Чтобы не мешать секретарю, мы вышли в другую комнату. Гурьев говорил спокойно и обстоятельно, слегка склонив набок голову, глядя туда, где на красном полотнище были начертаны заповеди кодекса строителя коммунизма. И лишь короткие, быстрые взгляды, которые он бросал на меня, выдавали его пытливое внимание. Говорил о том, как добились успехов и удержались на высоте, приняв три слабых хозяйства.
— Когда это было, в шестидесятом году? — спросила я. — И как все произошло?

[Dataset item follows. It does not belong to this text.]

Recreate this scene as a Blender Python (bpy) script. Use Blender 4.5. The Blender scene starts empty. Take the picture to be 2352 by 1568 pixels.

— В пятьдесят девятом, — уточнил Гурьев. — А произошло... В общем, трудно. Просто такие вещи не совершаются. Из «Кештомы» сразу четыреста человек на целину подались с семьями. Корни, как говорится, рубили. Третья часть колхоза. Шутка ли? Когда о решении узнали, началась настоящая паника. Собрания, уговоры. Женщины сокрушались: «Пропали! Конец нам теперь! И зачем мы старались? Мы и в войну меньше шестнадцати центнеров не снимали». Объединенный колхоз назвали «Новая Кештома». А что в нем нового — беды одни. Да, трудно жили тогда, а все же выдержали, не покатились.
— А что же помогло?
— А люди, прежде всего. — Гурьев упрямо кивнул головой. — Конечно, и земли были у них получше заправлены — скотины всегда держали помногу, и пашни ровнее, чем наши, но самое главное — люди. Привыкли работать на совесть. Я бригадиром стал. Дивился: задание дашь, и можно не беспокоиться, не уговаривать по домам, все выйдут вовремя. Нас за собой потянули. Много было всего... Одна война... — Теперь он глядел прямо перед собой, и мне было видно выражение его глаз, укоризненно-горькое. — Триста солдатиков полегло. Самая сила. Отец мой погиб. А я подростком пахал, на оборонных был, на заготовках леса. Сорок седьмой, потом... Да что вспоминать, нынче свои заботы. — Задумался, вздохнул.